- _Source material_:
************

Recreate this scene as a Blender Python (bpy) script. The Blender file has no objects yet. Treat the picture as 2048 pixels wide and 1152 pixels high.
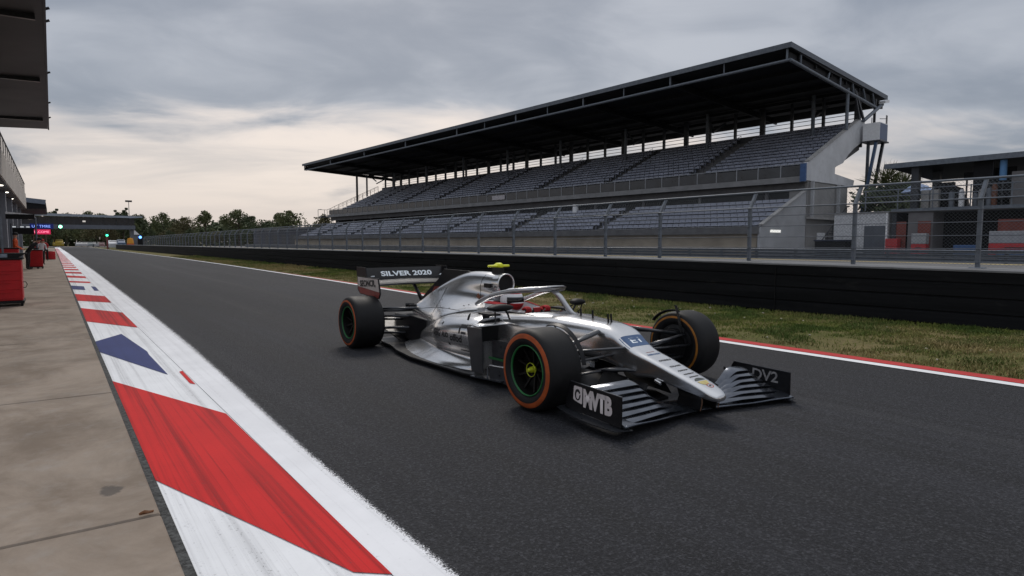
import bpy, bmesh, math, random
import numpy as np
from mathutils import Vector, Matrix, Euler
from mathutils.bvhtree import BVHTree
random.seed(7); np.random.seed(7)
R = math.radians
scene = bpy.context.scene
COL = scene.collection

# ------------------------------------------------------------------ materials
def lin(r, g, b):
    f = lambda c: (c/255/12.92) if c/255 <= .04045 else ((c/255+.055)/1.055)**2.4
    return (f(r), f(g), f(b), 1)

def nn(nt, typ, loc=None, **kw):
    n = nt.nodes.new(typ)
    for k, v in kw.items():
        if k.startswith('i_'):
            key = k[2:]
            n.inputs[int(key) if key.isdigit() else key].default_value = v
        else:
            setattr(n, k, v)
    return n

def math_(nt, op, a, b=None, c=None, clamp=False):
    n = nt.nodes.new('ShaderNodeMath'); n.operation = op; n.use_clamp = clamp
    for i, v in enumerate((a, b, c)):
        if v is None: continue
        if hasattr(v, 'is_linked'): nt.links.new(v, n.inputs[i])
        else: n.inputs[i].default_value = v
    return n.outputs[0]

def smooth_(nt, v, lo, hi):
    n = nt.nodes.new('ShaderNodeMapRange'); n.interpolation_type = 'SMOOTHSTEP'
    nt.links.new(v, n.inputs['Value'])
    n.inputs['From Min'].default_value = lo; n.inputs['From Max'].default_value = hi
    return n.outputs['Result']

def mixc(nt, fac, a, b, blend='MIX'):
    n = nt.nodes.new('ShaderNodeMix'); n.data_type = 'RGBA'; n.blend_type = blend
    for key, v in ((0, fac), (6, a), (7, b)):
        if hasattr(v, 'is_linked'): nt.links.new(v, n.inputs[key])
        else: n.inputs[key].default_value = v
    return n.outputs[2]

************

- _Required task_: Only lines belong in the copy: transcribe those from the start of the data through the line that contains "COL = scene.collection", and skip the pictures.

- _Exercise result_:
Recreate this scene as a Blender Python (bpy) script. The Blender file has no objects yet. Treat the picture as 2048 pixels wide and 1152 pixels high.
import bpy, bmesh, math, random
import numpy as np
from mathutils import Vector, Matrix, Euler
from mathutils.bvhtree import BVHTree
random.seed(7); np.random.seed(7)
R = math.radians
scene = bpy.context.scene
COL = scene.collection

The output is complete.